There has also been much in the media about how corrupt governments in Africa will not make the best use of a cancelled debt, and it would be better to put strings on the gift of relief by demanding that the debt relief only came with the establishing of a Western understanding of democratic government... that way we could be seen to be willing to forgive the debt, but equally unable, so it wouldn’t happen... We would be giving ourselves the perfect excuse of not actually doing anything, whilst pretending to want to... Maybe God is calling us as a nation to do something apparently stupid, wild and naively generous... who knows where it will end? Who knows what it will achieve? We can be only be certain that this degree of uncertainty will no longer put us in charge.. it truly becomes a gift, and a true gift comes without strings attached.
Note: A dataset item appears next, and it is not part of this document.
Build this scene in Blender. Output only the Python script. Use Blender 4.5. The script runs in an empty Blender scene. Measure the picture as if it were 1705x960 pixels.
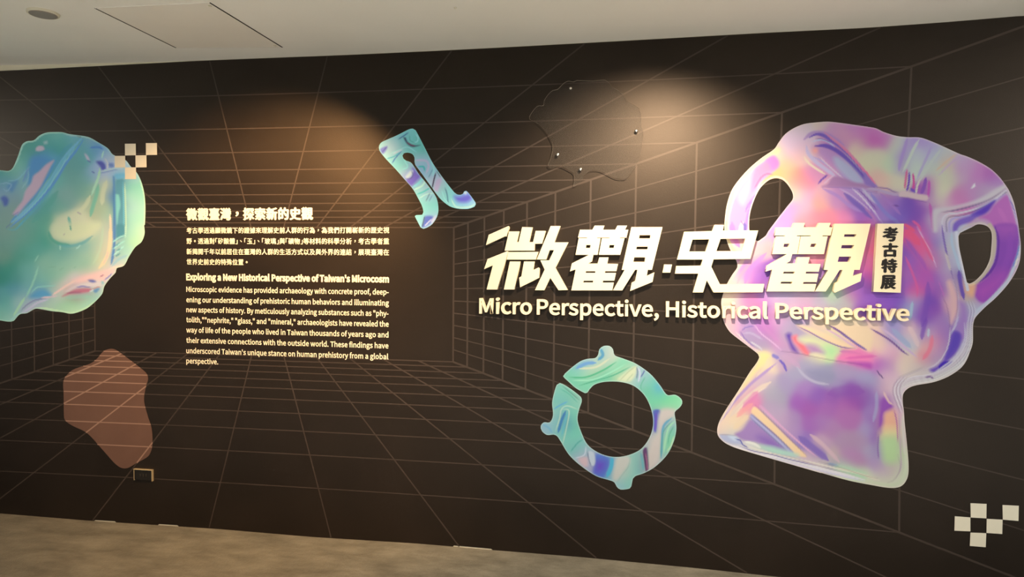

You wouldn’t give somebody a box of chocolates and tell them that they couldn’t eat the coffee creams... Giving a box of chocolates as a gift actually runs the risk that the recipient might choose to give the chocolates to somebody else, or throw them away, or eat the whole lot in one sitting and be sick... But the giver cannot demand how the gift is used. In giving the gift of forgiveness through Christ, God does not demand that every human being MUST accept that gift... God TRUSTS us to respond; God INVITES us to respond, but the choice is ours. Global citizens
God apparently asked a ridiculous, obnoxious thing of Abraham that causes us revulsion, but through which Abraham grew and developed as his faith was put under pressure. The story as we have it might still raise more questions than it answers - partly because our cultural and theological understanding are so very different - but it is also disturbing because it challenges our deeply held prejudices and priorities, our view of the world and even of God... Our options as we consider this story are those which faced the house group on Wednesday: they could have conveniently forgotten about the questions which vexed them, they could have given up on them and turned to more familiar passages and safer questions to which they knew the answers. Perseverance
The same choice faces us if we find this particular incident unpalatable. We can choose to ignore it or forget about it, or retreat to something we know about. Or we can take a risk and engage with an uncomfortable story and try and sit with it and take it to God in prayer and meditation asking him to show us what he wants us to know, to do, the people he wants us to be... Abraham had a choice before him when he thought he heard God asking the impossible of him. We have choices before us. Part of our sacrifice may be in giving up control, in walking hand in hand with God into the deep and dazzling darkness, the unknown future. Maybe God is calling us to forsake the safe, the known, the comfortable... maybe the sacrifice God is asking of us is similar to that of Abraham - not to go and slaughter the nearest child (tempting as that might occasionally be!) - but to trust God for the future. Our future. His future. God asked much of Abraham and he responded with obedience - an obedience which might leave us gobsmacked (to use a theological term); maybe God is also asking much of us. How will we respond?